Slogans are catchy, occasionally amusing and, above all, they do have this habit of sticking in the mind.  I’m sure many of us can recall advertising slogans that were on TV decades ago – perhaps even selling products that are no longer in existence!  They make use of one key characteristic of the article – something it does, some need that it alone can fulfil. 

At a personal level, most of us have particular sayings that we habitually use.  Who of a certain age can forget the detective who said, in almost every episode, “By Timothy!”?  He was too much of a gentleman to swear with any stronger oath.  Or maybe you remember Jo March in Louisa Alcott’s ‘Little Women’, who would exclaim, “Christopher Columbus!”  Fiction apart, our customary sayings, like advertising slogans, can reveal much about us: what we think, what we believe, the way we conduct our lives. 

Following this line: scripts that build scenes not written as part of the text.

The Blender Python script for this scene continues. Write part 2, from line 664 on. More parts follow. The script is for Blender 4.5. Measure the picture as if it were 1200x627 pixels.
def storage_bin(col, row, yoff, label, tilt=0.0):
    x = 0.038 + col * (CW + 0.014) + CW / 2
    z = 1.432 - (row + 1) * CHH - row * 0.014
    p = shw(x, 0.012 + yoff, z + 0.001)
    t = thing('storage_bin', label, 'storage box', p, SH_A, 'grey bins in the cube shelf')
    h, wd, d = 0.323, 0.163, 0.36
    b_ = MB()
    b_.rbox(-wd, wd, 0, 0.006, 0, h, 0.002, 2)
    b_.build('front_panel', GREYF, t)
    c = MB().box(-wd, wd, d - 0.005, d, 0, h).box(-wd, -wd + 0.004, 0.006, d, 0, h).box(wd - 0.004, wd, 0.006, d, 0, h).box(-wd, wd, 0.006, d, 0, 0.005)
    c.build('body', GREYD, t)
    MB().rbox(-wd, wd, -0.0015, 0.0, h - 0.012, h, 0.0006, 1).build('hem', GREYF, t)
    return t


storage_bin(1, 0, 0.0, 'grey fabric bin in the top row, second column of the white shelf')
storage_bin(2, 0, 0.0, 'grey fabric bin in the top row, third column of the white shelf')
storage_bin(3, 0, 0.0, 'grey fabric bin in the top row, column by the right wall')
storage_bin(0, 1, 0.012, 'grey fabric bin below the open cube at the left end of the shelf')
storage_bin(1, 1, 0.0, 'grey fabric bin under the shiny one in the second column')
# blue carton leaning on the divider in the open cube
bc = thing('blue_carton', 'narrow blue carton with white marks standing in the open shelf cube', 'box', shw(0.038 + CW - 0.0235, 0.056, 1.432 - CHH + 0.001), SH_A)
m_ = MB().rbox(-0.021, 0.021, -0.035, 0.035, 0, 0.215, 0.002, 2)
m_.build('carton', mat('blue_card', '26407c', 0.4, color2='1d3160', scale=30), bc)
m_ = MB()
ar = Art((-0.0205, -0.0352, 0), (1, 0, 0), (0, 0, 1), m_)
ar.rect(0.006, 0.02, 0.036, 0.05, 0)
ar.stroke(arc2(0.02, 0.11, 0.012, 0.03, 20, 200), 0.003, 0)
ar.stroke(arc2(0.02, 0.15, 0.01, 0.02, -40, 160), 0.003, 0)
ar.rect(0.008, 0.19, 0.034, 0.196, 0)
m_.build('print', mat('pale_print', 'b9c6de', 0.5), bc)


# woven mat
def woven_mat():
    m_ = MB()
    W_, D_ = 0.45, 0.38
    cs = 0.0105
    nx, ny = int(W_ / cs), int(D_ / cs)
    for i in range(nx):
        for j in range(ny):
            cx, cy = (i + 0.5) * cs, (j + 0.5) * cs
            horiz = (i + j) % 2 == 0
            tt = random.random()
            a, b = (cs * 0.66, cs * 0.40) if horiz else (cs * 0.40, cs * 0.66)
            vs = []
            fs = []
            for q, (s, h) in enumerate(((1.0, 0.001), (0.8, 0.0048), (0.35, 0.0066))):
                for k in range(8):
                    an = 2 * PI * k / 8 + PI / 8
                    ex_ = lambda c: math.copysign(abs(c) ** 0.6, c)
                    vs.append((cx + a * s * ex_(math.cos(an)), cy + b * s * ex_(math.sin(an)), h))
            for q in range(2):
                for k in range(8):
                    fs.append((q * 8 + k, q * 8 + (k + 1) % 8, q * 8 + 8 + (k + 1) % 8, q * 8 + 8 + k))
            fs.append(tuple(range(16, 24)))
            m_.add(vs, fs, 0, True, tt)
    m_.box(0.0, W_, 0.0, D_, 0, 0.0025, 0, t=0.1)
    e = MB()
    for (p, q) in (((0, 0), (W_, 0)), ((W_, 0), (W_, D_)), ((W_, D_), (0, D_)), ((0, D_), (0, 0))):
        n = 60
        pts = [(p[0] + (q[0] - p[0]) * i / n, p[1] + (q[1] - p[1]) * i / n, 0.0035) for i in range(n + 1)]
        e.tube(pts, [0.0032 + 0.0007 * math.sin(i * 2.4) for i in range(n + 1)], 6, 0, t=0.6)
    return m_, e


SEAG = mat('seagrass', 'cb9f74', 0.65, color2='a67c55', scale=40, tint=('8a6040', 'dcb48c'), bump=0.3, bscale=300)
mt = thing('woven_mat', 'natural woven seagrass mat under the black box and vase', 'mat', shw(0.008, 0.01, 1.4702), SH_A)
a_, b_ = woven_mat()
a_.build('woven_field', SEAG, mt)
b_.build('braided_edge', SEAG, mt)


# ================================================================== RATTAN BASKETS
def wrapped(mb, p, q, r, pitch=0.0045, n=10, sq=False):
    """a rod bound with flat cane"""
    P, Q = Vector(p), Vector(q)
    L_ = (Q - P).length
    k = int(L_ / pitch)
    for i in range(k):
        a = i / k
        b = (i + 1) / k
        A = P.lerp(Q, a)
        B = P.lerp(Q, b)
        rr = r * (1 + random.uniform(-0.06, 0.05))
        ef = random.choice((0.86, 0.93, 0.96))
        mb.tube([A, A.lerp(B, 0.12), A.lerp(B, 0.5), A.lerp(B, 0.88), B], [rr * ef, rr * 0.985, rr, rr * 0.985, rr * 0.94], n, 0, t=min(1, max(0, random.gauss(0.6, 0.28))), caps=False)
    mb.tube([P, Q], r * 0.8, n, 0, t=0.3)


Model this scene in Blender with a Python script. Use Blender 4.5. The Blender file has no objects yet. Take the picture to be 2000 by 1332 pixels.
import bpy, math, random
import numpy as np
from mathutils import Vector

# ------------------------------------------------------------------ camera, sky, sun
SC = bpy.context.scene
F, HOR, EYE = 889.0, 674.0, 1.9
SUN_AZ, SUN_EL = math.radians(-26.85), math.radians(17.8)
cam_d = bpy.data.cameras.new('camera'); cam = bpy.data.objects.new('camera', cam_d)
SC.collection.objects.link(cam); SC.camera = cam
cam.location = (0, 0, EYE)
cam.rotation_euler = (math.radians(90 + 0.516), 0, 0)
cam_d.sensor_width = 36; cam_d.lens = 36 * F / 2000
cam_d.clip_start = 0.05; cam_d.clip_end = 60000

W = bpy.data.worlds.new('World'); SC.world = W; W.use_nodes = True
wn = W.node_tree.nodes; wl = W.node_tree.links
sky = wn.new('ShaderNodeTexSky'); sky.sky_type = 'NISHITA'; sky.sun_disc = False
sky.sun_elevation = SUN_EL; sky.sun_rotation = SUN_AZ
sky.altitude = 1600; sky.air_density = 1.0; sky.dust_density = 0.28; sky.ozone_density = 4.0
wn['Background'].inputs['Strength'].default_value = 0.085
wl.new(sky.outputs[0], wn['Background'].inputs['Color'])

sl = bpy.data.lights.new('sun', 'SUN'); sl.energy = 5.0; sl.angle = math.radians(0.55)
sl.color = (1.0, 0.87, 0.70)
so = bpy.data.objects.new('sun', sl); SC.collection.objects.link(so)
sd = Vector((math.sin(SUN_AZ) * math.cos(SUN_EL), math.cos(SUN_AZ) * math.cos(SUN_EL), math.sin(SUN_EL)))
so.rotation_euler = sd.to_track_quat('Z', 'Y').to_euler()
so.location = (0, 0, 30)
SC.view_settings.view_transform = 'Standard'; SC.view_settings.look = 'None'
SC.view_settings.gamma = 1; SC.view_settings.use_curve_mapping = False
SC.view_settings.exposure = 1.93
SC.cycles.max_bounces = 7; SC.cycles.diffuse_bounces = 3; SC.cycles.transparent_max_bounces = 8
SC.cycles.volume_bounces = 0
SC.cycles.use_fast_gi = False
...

Last year, a key member of the Family History Society to which I belong, died.  In a tribute to her in the magazine, reference was made to Jean’s frequent habit of calling her friends and colleagues back to the matter in hand with the words, “Right, let’s get on with it; work to do.” 

Signs, sayings and catch phrases are all around us; and our faith provides us with signs, too.  The Easter story provides us with a special symbol, probably the sign that, in one form or another, appears most often across the whole world: the Cross.  I once had a little bronze, medallion that had belonged to my father (though where he got it from I have no idea!)  Sadly I lost it many years ago, but I remember it fondly; its design and inscription are still clear to me now.  Around the edge were the words, “In hoc signo vinces”, and in the middle of these was a big, plain cross.  Its presence is echoed by the plain wooden cross I now wear every day. 

I recently found out the meaning of those words, and perhaps they can be taken as an indicator of hope for us all in these difficult times, “In this sign you will conquer!”